▶ _Supplied material_:

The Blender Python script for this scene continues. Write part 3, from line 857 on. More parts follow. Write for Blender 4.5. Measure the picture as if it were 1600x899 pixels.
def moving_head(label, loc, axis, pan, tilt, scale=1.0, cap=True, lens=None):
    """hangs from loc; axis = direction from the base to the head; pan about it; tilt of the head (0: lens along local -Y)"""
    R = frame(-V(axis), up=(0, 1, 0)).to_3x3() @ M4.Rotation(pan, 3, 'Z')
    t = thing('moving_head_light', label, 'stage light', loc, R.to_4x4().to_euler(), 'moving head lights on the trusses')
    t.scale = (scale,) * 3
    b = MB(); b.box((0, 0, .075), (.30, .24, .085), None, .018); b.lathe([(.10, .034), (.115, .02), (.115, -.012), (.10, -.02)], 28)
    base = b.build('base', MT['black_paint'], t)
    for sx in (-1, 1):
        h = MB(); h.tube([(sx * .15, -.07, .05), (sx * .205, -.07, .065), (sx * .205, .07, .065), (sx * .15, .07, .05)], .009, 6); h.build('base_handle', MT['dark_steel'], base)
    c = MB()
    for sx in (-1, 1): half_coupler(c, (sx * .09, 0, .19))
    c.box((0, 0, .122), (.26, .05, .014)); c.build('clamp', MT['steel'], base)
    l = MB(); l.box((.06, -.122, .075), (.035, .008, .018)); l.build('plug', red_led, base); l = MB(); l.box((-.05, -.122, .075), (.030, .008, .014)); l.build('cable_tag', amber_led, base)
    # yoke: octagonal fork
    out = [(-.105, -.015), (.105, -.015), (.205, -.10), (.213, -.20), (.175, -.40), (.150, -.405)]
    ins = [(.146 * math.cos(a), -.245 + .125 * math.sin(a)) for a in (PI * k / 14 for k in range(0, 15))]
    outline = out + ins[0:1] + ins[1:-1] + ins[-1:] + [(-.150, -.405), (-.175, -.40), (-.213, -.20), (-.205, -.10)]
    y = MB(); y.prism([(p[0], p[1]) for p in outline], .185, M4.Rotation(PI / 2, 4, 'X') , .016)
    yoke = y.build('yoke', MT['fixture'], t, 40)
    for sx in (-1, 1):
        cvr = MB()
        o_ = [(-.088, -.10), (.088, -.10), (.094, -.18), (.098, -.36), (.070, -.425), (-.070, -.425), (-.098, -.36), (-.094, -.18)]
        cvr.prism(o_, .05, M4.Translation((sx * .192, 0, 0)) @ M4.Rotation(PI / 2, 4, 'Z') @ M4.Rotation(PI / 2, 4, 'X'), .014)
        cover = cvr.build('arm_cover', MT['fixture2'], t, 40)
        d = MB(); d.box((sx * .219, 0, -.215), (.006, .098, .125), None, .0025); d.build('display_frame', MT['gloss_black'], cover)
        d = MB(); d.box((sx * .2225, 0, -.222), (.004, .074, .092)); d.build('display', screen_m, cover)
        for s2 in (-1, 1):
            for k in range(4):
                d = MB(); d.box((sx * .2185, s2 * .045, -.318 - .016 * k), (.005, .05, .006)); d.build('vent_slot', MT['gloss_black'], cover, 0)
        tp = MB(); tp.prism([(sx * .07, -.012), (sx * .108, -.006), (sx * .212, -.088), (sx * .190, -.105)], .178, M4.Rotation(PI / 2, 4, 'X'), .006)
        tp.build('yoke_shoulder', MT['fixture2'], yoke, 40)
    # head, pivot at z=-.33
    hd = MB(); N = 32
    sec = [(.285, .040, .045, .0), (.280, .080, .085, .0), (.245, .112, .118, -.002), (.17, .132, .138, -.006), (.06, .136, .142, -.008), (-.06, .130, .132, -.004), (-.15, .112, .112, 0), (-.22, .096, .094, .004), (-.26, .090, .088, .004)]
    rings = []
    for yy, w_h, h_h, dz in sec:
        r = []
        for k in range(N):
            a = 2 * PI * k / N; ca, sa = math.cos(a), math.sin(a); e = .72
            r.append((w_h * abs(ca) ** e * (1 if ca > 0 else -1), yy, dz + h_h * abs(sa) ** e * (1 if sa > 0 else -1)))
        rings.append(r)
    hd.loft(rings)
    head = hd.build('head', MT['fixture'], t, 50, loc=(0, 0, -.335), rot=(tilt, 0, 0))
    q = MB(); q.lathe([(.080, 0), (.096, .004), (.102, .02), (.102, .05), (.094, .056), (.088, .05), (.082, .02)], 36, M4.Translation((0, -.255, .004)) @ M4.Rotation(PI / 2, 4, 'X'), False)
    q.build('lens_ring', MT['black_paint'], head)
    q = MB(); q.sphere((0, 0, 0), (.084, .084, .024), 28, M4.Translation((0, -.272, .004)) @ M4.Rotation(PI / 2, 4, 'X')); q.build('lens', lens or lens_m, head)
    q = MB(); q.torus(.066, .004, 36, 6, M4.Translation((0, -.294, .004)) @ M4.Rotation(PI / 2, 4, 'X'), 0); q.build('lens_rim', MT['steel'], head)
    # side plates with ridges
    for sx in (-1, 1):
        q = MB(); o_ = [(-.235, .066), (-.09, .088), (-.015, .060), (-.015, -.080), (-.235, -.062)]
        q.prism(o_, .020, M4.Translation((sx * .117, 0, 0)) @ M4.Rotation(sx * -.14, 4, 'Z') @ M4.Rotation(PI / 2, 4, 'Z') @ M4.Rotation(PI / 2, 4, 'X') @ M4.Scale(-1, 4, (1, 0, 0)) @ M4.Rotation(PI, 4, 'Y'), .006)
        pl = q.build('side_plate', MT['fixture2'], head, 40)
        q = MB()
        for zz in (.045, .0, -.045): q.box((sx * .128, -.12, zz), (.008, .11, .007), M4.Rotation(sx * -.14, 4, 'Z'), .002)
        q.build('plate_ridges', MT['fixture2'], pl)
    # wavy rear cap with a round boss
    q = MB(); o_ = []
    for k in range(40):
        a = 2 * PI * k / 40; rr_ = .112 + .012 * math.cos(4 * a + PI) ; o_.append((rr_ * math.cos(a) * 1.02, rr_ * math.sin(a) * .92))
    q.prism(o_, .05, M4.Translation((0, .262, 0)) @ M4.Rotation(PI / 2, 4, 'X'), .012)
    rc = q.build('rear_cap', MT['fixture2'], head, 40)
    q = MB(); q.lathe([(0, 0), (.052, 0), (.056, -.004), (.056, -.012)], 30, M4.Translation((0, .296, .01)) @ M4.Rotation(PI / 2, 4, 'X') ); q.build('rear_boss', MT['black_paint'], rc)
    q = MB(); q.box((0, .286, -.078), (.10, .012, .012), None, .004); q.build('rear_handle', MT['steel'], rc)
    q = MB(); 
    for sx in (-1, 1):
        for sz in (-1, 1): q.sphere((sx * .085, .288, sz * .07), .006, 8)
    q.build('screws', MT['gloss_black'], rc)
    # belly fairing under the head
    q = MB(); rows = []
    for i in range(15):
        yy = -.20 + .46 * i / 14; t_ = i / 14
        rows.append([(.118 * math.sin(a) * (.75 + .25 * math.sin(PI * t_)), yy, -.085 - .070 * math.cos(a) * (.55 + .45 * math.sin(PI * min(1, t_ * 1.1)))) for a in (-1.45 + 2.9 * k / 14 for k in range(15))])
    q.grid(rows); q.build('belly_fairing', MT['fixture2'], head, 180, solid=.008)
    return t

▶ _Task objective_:
Extract every line above exactly as it stands.

▶ _Complete response_:
The Blender Python script for this scene continues. Write part 3, from line 857 on. More parts follow. Write for Blender 4.5. Measure the picture as if it were 1600x899 pixels.
def moving_head(label, loc, axis, pan, tilt, scale=1.0, cap=True, lens=None):
    """hangs from loc; axis = direction from the base to the head; pan about it; tilt of the head (0: lens along local -Y)"""
    R = frame(-V(axis), up=(0, 1, 0)).to_3x3() @ M4.Rotation(pan, 3, 'Z')
    t = thing('moving_head_light', label, 'stage light', loc, R.to_4x4().to_euler(), 'moving head lights on the trusses')
    t.scale = (scale,) * 3
    b = MB(); b.box((0, 0, .075), (.30, .24, .085), None, .018); b.lathe([(.10, .034), (.115, .02), (.115, -.012), (.10, -.02)], 28)
    base = b.build('base', MT['black_paint'], t)
    for sx in (-1, 1):
        h = MB(); h.tube([(sx * .15, -.07, .05), (sx * .205, -.07, .065), (sx * .205, .07, .065), (sx * .15, .07, .05)], .009, 6); h.build('base_handle', MT['dark_steel'], base)
    c = MB()
    for sx in (-1, 1): half_coupler(c, (sx * .09, 0, .19))
    c.box((0, 0, .122), (.26, .05, .014)); c.build('clamp', MT['steel'], base)
    l = MB(); l.box((.06, -.122, .075), (.035, .008, .018)); l.build('plug', red_led, base); l = MB(); l.box((-.05, -.122, .075), (.030, .008, .014)); l.build('cable_tag', amber_led, base)
    # yoke: octagonal fork
    out = [(-.105, -.015), (.105, -.015), (.205, -.10), (.213, -.20), (.175, -.40), (.150, -.405)]
    ins = [(.146 * math.cos(a), -.245 + .125 * math.sin(a)) for a in (PI * k / 14 for k in range(0, 15))]
    outline = out + ins[0:1] + ins[1:-1] + ins[-1:] + [(-.150, -.405), (-.175, -.40), (-.213, -.20), (-.205, -.10)]
    y = MB(); y.prism([(p[0], p[1]) for p in outline], .185, M4.Rotation(PI / 2, 4, 'X') , .016)
    yoke = y.build('yoke', MT['fixture'], t, 40)
    for sx in (-1, 1):
        cvr = MB()
        o_ = [(-.088, -.10), (.088, -.10), (.094, -.18), (.098, -.36), (.070, -.425), (-.070, -.425), (-.098, -.36), (-.094, -.18)]
        cvr.prism(o_, .05, M4.Translation((sx * .192, 0, 0)) @ M4.Rotation(PI / 2, 4, 'Z') @ M4.Rotation(PI / 2, 4, 'X'), .014)
        cover = cvr.build('arm_cover', MT['fixture2'], t, 40)
        d = MB(); d.box((sx * .219, 0, -.215), (.006, .098, .125), None, .0025); d.build('display_frame', MT['gloss_black'], cover)
        d = MB(); d.box((sx * .2225, 0, -.222), (.004, .074, .092)); d.build('display', screen_m, cover)
        for s2 in (-1, 1):
            for k in range(4):
                d = MB(); d.box((sx * .2185, s2 * .045, -.318 - .016 * k), (.005, .05, .006)); d.build('vent_slot', MT['gloss_black'], cover, 0)
        tp = MB(); tp.prism([(sx * .07, -.012), (sx * .108, -.006), (sx * .212, -.088), (sx * .190, -.105)], .178, M4.Rotation(PI / 2, 4, 'X'), .006)
        tp.build('yoke_shoulder', MT['fixture2'], yoke, 40)
    # head, pivot at z=-.33
    hd = MB(); N = 32
    sec = [(.285, .040, .045, .0), (.280, .080, .085, .0), (.245, .112, .118, -.002), (.17, .132, .138, -.006), (.06, .136, .142, -.008), (-.06, .130, .132, -.004), (-.15, .112, .112, 0), (-.22, .096, .094, .004), (-.26, .090, .088, .004)]
    rings = []
    for yy, w_h, h_h, dz in sec:
        r = []
        for k in range(N):
            a = 2 * PI * k / N; ca, sa = math.cos(a), math.sin(a); e = .72
            r.append((w_h * abs(ca) ** e * (1 if ca > 0 else -1), yy, dz + h_h * abs(sa) ** e * (1 if sa > 0 else -1)))
        rings.append(r)
    hd.loft(rings)
    head = hd.build('head', MT['fixture'], t, 50, loc=(0, 0, -.335), rot=(tilt, 0, 0))
    q = MB(); q.lathe([(.080, 0), (.096, .004), (.102, .02), (.102, .05), (.094, .056), (.088, .05), (.082, .02)], 36, M4.Translation((0, -.255, .004)) @ M4.Rotation(PI / 2, 4, 'X'), False)
    q.build('lens_ring', MT['black_paint'], head)
    q = MB(); q.sphere((0, 0, 0), (.084, .084, .024), 28, M4.Translation((0, -.272, .004)) @ M4.Rotation(PI / 2, 4, 'X')); q.build('lens', lens or lens_m, head)
    q = MB(); q.torus(.066, .004, 36, 6, M4.Translation((0, -.294, .004)) @ M4.Rotation(PI / 2, 4, 'X'), 0); q.build('lens_rim', MT['steel'], head)
    # side plates with ridges
    for sx in (-1, 1):
        q = MB(); o_ = [(-.235, .066), (-.09, .088), (-.015, .060), (-.015, -.080), (-.235, -.062)]
        q.prism(o_, .020, M4.Translation((sx * .117, 0, 0)) @ M4.Rotation(sx * -.14, 4, 'Z') @ M4.Rotation(PI / 2, 4, 'Z') @ M4.Rotation(PI / 2, 4, 'X') @ M4.Scale(-1, 4, (1, 0, 0)) @ M4.Rotation(PI, 4, 'Y'), .006)
        pl = q.build('side_plate', MT['fixture2'], head, 40)
        q = MB()
        for zz in (.045, .0, -.045): q.box((sx * .128, -.12, zz), (.008, .11, .007), M4.Rotation(sx * -.14, 4, 'Z'), .002)
        q.build('plate_ridges', MT['fixture2'], pl)
    # wavy rear cap with a round boss
    q = MB(); o_ = []
    for k in range(40):
        a = 2 * PI * k / 40; rr_ = .112 + .012 * math.cos(4 * a + PI) ; o_.append((rr_ * math.cos(a) * 1.02, rr_ * math.sin(a) * .92))
    q.prism(o_, .05, M4.Translation((0, .262, 0)) @ M4.Rotation(PI / 2, 4, 'X'), .012)
    rc = q.build('rear_cap', MT['fixture2'], head, 40)
    q = MB(); q.lathe([(0, 0), (.052, 0), (.056, -.004), (.056, -.012)], 30, M4.Translation((0, .296, .01)) @ M4.Rotation(PI / 2, 4, 'X') ); q.build('rear_boss', MT['black_paint'], rc)
    q = MB(); q.box((0, .286, -.078), (.10, .012, .012), None, .004); q.build('rear_handle', MT['steel'], rc)
    q = MB(); 
    for sx in (-1, 1):
        for sz in (-1, 1): q.sphere((sx * .085, .288, sz * .07), .006, 8)
    q.build('screws', MT['gloss_black'], rc)
    # belly fairing under the head
    q = MB(); rows = []
    for i in range(15):
        yy = -.20 + .46 * i / 14; t_ = i / 14
        rows.append([(.118 * math.sin(a) * (.75 + .25 * math.sin(PI * t_)), yy, -.085 - .070 * math.cos(a) * (.55 + .45 * math.sin(PI * min(1, t_ * 1.1)))) for a in (-1.45 + 2.9 * k / 14 for k in range(15))])
    q.grid(rows); q.build('belly_fairing', MT['fixture2'], head, 180, solid=.008)
    return t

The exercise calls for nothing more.